Learning is the moment when you take fear head on, and do something that disproves the fearful fate you thought would be the outcome. It is the moment when your assumptions are disproved. Caution is when you have realistic proof that a choice may harm you. It is like driving a little faster than you should, on an icy highway, but you know you are still in control. You can choose to slow down, you can choose to navigate the road in a way that ensures both your safety, and the arrival at your destination. Caution says "there is a better way". Fear says "there is no way".

What areas in your life do you need to breakup with a low standard of "self"? What is holding you back that you need to cut ties with? If you are honest with yourself, you probably already know the answer. And if you know the answer, and you haven't already broken up, then my friend ... fear is driving you. If cutting ties with fear feels to uncertain, I understand. Try exchanging it for caution instead. And let caution be the questions you ask yourself, after you have your breakup. On what other ways are available in moving you forward, toward your goals, dreams, desires, and destination.
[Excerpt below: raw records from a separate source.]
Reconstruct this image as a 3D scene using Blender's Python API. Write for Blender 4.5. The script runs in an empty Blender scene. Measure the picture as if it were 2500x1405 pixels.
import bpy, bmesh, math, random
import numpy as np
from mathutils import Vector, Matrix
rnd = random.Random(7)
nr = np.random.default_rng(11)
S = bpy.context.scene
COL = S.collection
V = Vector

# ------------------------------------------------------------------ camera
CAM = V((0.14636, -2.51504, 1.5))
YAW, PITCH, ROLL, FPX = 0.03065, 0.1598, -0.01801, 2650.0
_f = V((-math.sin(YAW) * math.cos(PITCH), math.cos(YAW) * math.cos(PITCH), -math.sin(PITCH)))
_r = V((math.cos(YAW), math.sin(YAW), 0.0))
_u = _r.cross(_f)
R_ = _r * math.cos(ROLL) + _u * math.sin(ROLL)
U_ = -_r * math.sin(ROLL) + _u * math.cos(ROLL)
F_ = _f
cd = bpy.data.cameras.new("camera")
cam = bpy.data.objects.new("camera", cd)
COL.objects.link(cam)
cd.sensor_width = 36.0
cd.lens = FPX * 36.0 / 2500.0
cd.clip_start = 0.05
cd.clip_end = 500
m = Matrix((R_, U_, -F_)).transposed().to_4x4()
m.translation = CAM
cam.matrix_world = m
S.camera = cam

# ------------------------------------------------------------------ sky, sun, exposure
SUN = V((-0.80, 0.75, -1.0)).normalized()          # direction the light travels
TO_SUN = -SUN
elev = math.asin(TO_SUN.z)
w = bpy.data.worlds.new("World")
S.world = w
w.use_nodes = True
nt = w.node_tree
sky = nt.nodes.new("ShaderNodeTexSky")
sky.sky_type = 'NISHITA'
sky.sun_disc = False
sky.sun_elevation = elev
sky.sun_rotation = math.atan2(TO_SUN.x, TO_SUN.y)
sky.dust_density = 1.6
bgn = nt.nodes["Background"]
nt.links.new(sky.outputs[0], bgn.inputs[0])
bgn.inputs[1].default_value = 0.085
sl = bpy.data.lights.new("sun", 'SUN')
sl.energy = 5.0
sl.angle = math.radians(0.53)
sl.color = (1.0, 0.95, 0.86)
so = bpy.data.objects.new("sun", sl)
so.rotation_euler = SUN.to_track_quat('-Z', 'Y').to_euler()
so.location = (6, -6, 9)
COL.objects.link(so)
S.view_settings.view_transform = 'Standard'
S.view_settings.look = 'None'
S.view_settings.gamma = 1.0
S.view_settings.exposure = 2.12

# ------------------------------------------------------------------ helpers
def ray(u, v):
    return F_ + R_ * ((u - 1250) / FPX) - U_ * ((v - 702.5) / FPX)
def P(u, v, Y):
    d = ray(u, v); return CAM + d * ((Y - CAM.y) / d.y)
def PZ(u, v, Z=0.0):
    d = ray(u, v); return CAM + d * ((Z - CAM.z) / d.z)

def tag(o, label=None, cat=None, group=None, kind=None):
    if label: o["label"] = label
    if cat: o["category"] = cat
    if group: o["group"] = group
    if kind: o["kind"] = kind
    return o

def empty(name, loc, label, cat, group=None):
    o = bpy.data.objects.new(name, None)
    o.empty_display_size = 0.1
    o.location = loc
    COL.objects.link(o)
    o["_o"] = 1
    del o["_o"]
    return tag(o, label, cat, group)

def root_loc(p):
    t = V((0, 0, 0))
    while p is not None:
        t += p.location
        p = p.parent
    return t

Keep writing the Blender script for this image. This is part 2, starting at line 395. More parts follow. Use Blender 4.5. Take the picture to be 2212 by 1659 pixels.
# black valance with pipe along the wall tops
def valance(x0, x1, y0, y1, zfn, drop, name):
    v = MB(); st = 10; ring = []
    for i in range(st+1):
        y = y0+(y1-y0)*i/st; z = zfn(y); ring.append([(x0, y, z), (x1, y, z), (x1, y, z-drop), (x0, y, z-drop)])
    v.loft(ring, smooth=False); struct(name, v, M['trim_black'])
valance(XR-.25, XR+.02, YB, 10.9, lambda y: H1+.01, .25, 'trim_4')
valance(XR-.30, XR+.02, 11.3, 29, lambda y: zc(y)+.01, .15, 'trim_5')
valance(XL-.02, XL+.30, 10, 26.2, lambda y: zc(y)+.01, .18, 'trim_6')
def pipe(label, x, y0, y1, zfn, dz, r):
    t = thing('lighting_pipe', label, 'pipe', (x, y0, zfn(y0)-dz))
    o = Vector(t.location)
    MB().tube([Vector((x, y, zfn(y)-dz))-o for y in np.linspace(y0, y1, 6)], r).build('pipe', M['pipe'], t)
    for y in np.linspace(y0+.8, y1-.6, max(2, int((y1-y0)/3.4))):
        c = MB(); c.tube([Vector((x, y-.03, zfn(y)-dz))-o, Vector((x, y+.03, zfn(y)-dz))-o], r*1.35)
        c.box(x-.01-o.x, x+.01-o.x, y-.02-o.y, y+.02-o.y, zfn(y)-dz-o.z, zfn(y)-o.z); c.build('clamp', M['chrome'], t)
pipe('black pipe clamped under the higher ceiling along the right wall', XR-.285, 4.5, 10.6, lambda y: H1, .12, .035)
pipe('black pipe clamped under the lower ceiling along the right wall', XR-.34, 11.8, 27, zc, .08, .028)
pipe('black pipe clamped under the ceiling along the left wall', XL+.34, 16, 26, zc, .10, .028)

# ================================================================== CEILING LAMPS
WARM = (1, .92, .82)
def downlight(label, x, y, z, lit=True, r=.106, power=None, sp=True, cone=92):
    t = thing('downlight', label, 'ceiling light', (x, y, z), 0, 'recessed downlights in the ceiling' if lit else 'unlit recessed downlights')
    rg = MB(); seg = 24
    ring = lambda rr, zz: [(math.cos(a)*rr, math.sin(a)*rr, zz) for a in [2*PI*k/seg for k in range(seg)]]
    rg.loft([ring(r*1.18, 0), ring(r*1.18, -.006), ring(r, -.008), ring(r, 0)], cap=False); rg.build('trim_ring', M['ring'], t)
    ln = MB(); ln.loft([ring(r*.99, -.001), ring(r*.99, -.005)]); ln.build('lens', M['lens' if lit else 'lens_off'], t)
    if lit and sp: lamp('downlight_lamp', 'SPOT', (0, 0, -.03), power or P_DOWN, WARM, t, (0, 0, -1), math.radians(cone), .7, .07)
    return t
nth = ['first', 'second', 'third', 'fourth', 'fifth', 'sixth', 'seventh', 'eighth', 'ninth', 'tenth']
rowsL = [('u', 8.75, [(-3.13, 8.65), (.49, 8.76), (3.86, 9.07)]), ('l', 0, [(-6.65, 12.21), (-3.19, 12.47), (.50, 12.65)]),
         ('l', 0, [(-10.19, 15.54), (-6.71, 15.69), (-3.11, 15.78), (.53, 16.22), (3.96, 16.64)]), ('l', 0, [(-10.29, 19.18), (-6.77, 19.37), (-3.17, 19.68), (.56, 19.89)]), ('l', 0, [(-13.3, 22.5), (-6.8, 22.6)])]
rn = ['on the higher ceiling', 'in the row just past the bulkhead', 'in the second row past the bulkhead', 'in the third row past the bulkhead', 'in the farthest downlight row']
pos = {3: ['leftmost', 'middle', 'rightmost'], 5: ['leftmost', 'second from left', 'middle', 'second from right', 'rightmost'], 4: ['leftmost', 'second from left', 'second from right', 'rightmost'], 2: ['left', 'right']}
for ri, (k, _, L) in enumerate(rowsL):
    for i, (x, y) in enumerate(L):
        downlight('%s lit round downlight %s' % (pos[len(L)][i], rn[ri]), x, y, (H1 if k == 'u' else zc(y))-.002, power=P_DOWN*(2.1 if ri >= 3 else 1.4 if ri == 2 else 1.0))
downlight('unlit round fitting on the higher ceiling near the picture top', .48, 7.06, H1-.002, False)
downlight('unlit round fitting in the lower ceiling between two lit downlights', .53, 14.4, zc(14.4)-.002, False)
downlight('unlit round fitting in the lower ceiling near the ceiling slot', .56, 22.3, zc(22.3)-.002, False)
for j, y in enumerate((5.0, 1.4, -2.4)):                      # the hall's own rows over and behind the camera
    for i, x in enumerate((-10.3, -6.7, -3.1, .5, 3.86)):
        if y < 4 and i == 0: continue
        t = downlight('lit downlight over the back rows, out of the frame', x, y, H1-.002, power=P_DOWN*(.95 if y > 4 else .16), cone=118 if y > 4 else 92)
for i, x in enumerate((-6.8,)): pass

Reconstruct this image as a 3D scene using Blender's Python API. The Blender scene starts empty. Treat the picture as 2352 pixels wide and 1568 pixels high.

There is always a way. Be OK with the process of experimentation, and flush the word failure down the drain.

Expecting to get something valuable, without taking the fearless risk in obtaining it, is like expecting someone to exchange a bag of priceless pearls, for a bag of sand. Sometimes, The Lord hides the answers to our most valued prayers, in the disguise of our greatest fears. So kiss fear one last time, and say "Goodbye" - you don't need it anymore.